A flat rectangular wooden shrine board (1st half 20th C., 101 cm) from the Tsogho of Gabon — bas-relief carved with a stylized heart-shaped face over concentric circles, triangles, and painted polychrome motifs.

1. Interior pillar of the ebanza

This smaller panel belongs to the same architectural programme as its larger sibling.

  • Inside the Temple: The board is mounted inside the Bwiti ebanza rather than at its entrance.
  • Dividing Sacred Space: It compartments the structure, marking the boundaries where only initiates of the Bwiti society may pass.

2. The ancestor as witness

The heart-shaped face carries a specific initiatory role.

  • Silent Observer: The ancestor carved into the panel is a silent observer of the rites performed within the temple.
  • Iboga Vision: Under iboga, the initiate does not hallucinate alone — the carved ancestor "leads" him through the spirit world, validating the visions that follow.

3. Cosmic diagram

The geometry surrounding the face is a miniature diagram of the universe.

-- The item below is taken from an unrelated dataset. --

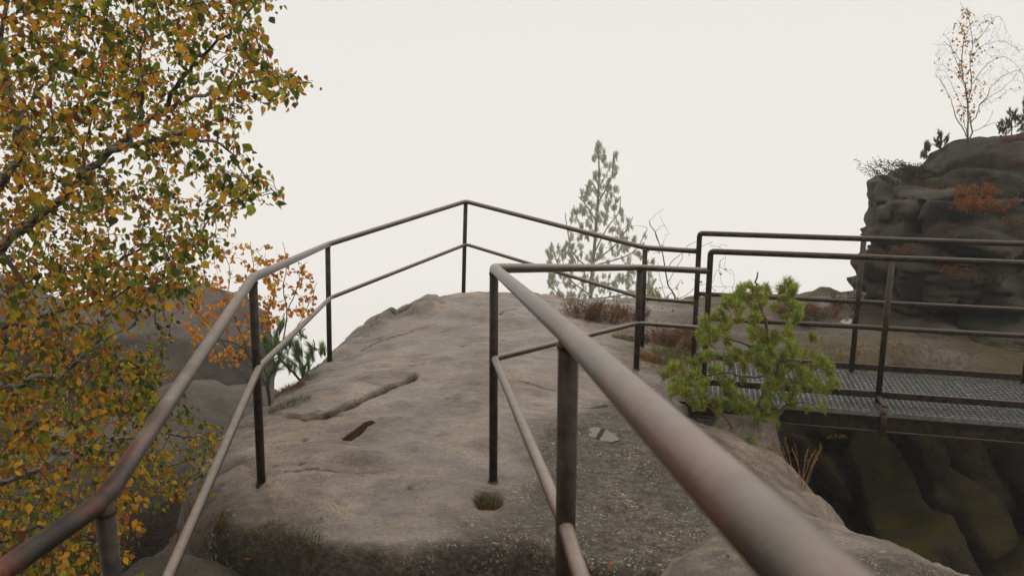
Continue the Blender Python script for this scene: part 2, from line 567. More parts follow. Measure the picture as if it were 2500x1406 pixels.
TOP = [(-1.0,3.14),(-.72,3.02),(-.45,2.96),(0,3.04),(.35,2.92),(.9,2.82),(1.6,2.62),(2.1,2.4),(3.2,2.0),(4.5,1.8),(6,1.8),(6,2.4),(4.2,2.9),(3.0,3.15),
       (2.1,3.36),(1.80,3.8),(1.72,4.25),(1.64,4.62),(1.47,4.9),(1.10,5.22),(1.2,5.6),(1.45,6.0),(1.9,6.55),(2.7,6.85),(3.6,6.9),(6.5,6.8),
       (8.5,6.5),(8.5,10.5),(5,10),(3.6,9.3),(2.6,8.9),(1.9,8.7),(1.2,8.55),(.6,8.3),(0,8.12),(-.46,8.0),(-.95,7.7),(-1.32,7.15),(-1.48,6.5),
       (-1.58,5.7),(-1.62,5.1),(-1.72,4.4),(-1.55,3.7),(-1.35,3.3)]
def pz(pts, z=-.02): return [PZ(u, v, z)[:2] for u, v in pts]
SLAB1 = pz([(672,985),(690,940),(730,912),(800,902),(900,895),(1000,880),(1018,905),(975,934),(925,955),(860,985),(780,1012),(715,1005)])
CRACK1 = pz([(760,1008),(800,1000),(845,985),(880,975),(925,955),(970,933),(985,925),(1005,916),(1018,905)])
CRACK1B = pz([(700,1000),(745,1014),(790,1012),(830,1003)])
SLAB2 = pz([(890,800),(930,765),(985,745),(1050,735),(1085,745),(1075,765),(1010,775),(1000,768),(930,775)], -.08)
CRACK2 = pz([(905,782),(925,768),(970,765),(1015,760),(1050,757),(1085,752)], -.08)
CRACK3 = pz([(1245,918),(1290,928),(1350,936),(1420,940)])
CRACK4 = pz([(1215,780),(1240,765),(1262,757)], -.06)
CRACK5 = pz([(1215,830),(1250,833),(1290,838)], -.04)
CRACK6 = pz([(880,830),(905,815),(960,806),(1010,800)], -.06)
CRACK7 = pz([(700,1160),(760,1155),(830,1160)])
CRACK8 = pz([(960,885),(1000,880),(1040,872)])
CRACK9 = pz([(1420,1010),(1500,985),(1560,1000),(1640,1060)], -.08)
SLOT = pz([(836,1074),(838,1083),(852,1083),(880,1062),(915,1032),(905,1029),(890,1034),(862,1055)])
HOLE = pz([(1160,1232),(1156,1216),(1172,1203),(1212,1202),(1225,1212),(1222,1228),(1205,1237),(1172,1240)])
PUDDLE = pz([(1428,1080),(1432,1068),(1450,1063),(1475,1068),(1500,1082),(1512,1095),(1490,1102),(1465,1097),(1445,1088)], -.085)
PUDDLE2 = pz([(2050,776),(2080,764),(2120,756),(2160,760),(2200,770),(2212,784),(2190,797),(2150,802),(2110,798),(2070,797)], -.31)
PITS = [(743,1063),(735,1130),(670,1132),(1132,833),(1000,1183)]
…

  • Concentric Cosmology: Circles within circles map the nested layers of the living world, the ancestors, and the creator.
  • Polychrome Activation: The red/white/black palette is not ornamental — the colors align with Bwiti's three-part cosmology of blood, spirit, and void.

Summary

This smaller Tsogho panel is the quieter half of a shrine pairing. Its role is contemplative rather than declarative, guiding initiates deeper into Bwiti space with an ancestral face framed by a dense cosmological diagram.